[extropy-chat] SPACE: new planet?

Eugen Leitl eugen at leitl.org
Sun Feb 22 18:06:42 UTC 2004


On Sat, Feb 21, 2004 at 05:37:04PM -0500, David Lubkin wrote:
> Harvey wrote:
> 
> >... We now can colonize thousands of worlds with interplanetary
> >spaceships without having to invent interstellar travel or FTL ships ...

There's nothing particularly difficult about building lightsail-driven
relativistic small vessels. It doesn't even take nanotechnology, though it
would of course require nanotechnology to packages enough functionality in a
few-kg payload.

> >... We also now know that Oort clouds and Kuiper Belts are normal 
> >structures around stars ...
> 
> >Their close proximity means that massive parallel colonization is much
> >closer (both in distance and time) than we could have predicted before.
> >These worlds will be the primary space frontier.  We will colonize 
> >thousands
> >of these before reaching many (if any) stars.  Furthermore, we will reach
> >these Pluto-type planets around other stars before diving down into their
> >gravity wells to reach their planets.  This means that even in interstellar
> >travel, these worlds will be reached first.
> 
> Moreover, they are convenient stepping stones.

I disagree.

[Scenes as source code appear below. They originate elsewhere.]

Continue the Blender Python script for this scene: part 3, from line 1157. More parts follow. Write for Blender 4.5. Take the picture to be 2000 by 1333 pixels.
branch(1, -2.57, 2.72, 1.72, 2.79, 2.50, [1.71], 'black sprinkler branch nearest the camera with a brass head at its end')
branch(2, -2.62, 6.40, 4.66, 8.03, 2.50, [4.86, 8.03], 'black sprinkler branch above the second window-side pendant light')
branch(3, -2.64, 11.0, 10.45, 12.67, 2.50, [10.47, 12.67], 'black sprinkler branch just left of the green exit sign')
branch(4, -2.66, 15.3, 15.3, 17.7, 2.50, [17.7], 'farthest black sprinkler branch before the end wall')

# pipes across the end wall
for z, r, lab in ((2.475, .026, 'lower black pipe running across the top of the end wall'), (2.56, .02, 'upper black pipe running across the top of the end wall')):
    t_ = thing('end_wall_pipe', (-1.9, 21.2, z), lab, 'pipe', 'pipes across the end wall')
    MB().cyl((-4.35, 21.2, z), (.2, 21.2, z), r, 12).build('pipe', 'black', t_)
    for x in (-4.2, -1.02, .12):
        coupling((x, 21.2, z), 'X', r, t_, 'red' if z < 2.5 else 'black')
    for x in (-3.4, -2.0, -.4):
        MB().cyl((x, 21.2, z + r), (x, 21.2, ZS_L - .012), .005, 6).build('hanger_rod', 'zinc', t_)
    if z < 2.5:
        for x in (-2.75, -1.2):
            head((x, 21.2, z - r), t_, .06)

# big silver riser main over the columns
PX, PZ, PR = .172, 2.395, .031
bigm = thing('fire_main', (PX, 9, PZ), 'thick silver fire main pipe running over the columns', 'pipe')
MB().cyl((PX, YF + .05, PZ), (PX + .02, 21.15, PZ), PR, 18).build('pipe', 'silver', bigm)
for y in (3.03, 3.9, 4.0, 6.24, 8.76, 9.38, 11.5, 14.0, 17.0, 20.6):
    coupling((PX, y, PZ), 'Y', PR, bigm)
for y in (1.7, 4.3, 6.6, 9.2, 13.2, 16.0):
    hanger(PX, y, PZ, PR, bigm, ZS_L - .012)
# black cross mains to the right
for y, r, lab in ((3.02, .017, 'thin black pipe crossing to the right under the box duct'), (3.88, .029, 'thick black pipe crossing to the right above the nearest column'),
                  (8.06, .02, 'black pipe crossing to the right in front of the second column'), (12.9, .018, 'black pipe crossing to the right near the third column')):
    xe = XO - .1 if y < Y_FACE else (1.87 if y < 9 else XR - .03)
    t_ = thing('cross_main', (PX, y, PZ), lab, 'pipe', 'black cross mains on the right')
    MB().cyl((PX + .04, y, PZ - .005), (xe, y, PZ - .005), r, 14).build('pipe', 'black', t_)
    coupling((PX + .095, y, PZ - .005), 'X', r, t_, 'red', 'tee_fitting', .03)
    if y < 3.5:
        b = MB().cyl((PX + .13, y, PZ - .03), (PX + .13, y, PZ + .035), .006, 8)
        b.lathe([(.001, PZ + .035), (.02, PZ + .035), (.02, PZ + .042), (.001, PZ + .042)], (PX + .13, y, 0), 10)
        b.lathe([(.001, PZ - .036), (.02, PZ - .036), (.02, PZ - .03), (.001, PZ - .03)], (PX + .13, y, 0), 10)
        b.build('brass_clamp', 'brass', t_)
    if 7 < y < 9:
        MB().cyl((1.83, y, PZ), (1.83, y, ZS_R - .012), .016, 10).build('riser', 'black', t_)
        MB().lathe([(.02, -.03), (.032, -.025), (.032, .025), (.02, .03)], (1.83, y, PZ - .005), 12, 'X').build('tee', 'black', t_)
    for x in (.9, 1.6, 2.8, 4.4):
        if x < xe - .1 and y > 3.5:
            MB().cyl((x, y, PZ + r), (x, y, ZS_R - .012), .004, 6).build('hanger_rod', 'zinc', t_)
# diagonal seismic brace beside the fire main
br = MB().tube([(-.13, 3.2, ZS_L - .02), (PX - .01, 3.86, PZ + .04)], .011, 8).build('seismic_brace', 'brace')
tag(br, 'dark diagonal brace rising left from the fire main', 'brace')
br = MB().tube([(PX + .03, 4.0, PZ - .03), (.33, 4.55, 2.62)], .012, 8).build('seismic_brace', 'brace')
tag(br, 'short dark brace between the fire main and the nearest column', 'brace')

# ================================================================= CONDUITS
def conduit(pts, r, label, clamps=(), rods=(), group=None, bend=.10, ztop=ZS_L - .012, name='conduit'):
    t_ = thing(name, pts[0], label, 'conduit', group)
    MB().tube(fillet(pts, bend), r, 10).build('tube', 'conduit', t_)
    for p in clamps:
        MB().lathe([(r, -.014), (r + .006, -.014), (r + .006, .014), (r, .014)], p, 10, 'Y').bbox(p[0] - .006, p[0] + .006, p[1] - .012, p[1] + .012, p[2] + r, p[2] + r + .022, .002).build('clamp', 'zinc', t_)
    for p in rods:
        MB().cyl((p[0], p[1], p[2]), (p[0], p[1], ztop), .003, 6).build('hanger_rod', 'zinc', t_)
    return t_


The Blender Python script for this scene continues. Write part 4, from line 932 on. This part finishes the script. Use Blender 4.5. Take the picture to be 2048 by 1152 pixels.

The Moon *is* a convenient stepping stone (for a conventional
culture, a culture far deeper into the Singularity doesn't need this
particular crutch). You only need this one step to reach any object within a
shallow gravitation well (these being the easiest pickings).
 
> We've debated and fantasized about star travel for most of a century, down 
> to the recent thread about the utility of interstellar exploration for a 
> foo-Brain.

You'll notice that the most advanced current proposals have nothing to do
with riveted-hull space opera bulkheads. Not even such quaint 1960s ideas as a
nuke drive.
 
> Absent a cheap, hand-waving magic physics, interstellar travel is presumed 

Where's the magic in a gray sail? There is none. It's a passive receptacle,
most of the engine is left at home, and is just radiating reaction mass via
microwave photons.

> to be expensive. Either a high energy cost propulsive system or a 
> long-duration flight (generation ship or suspended animation or immortals 
> or robotic).

This is 2004. Does anyone here really think you'll see flesh people going to
the stars? Or even to Kuiper belt, in person?
 
> But. The coolest thing to me about Kuiper and Oort is the possibility of 
> their ubiquity. If Proxima Centauri has an Oort cloud, it will overlap 
> ours. We don't need a trillion-dollar starship or an FTL drive. The 

Interstellar travel is very cheap with autopoietic machines. 

> natural, gradual processes of wanting some elbow room when civilization is 
> too cramping or wondering what's over the next hill that spread us across 
> this planet can spread us to the stars -- in planetoid-sized hops.

Sorry, sounds like a modern rehash of Jules Verne to me.